Japan PM plans to resign after election debacle: local media
The reports said Shigeru Ishiba had conveyed his intention to step down to those close to him, following the announcement Wednesday of a US-Japan trade deal.
Sunday's upper house election was calamitous for Ishiba's centre-right Liberal Democratic Party (LDP), which has governed almost continuously since 1955.
Voters angry at inflation turned to other parties, notably the "Japanese first" Sanseito, whose "anti-globalist" drive echoes the agenda of populist movements elsewhere.
Ishiba plans to vacate the top job by the end of August, the Mainichi daily reported. The Yomiuri newspaper said he would announce his resignation in July but did not give details of when he would leave office.
These and other reports said calls for the 68-year-old to depart had grown louder within the LDP since the results of the upper house election.
But he communicated his decision after striking a trade deal with Washington that cut a threatened 25-percent tariff to 15 percent ahead of an August 1 deadline.
In the election on Sunday, the LDP and its junior partner Komeito fell three seats short of retaining a majority.
It came only months after Ishiba's coalition was forced into a minority government in the more powerful lower house, in the LDP's worst result in 15 years.
Ishiba won the party leadership in September, on his fifth try, to become the 10th LDP prime minister since 2000 -- all of them men.
Since the October snap lower house election, the ruling coalition has been forced to bargain with opposition parties to pass legislation.
After years of stagnant or falling prices, consumers in the world's fourth-largest economy have been squeezed by inflation since Russia's 2022 invasion of Ukraine.

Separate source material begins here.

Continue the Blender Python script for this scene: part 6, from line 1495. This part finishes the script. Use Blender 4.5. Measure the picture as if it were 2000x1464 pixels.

In particular, the price of rice has doubled, while resentment has also lingered over an LDP funding scandal.
"I really hope things will get better in Japan, but the population is declining, and I think living in Japan will get tougher and tougher," Naomi Omura, an 80-year-old from Hiroshima, told AFP in Tokyo on Wednesday.
"It is disappointing that Japan cannot act more strongly" towards the United States" but "I think it was good that they agreed on a lower tariff", she said.
Tetsuo Momiyama, an 81-year-old Tokyo resident, said Ishiba "is finished already".
"It's a good timing for him to go," Momiyama said.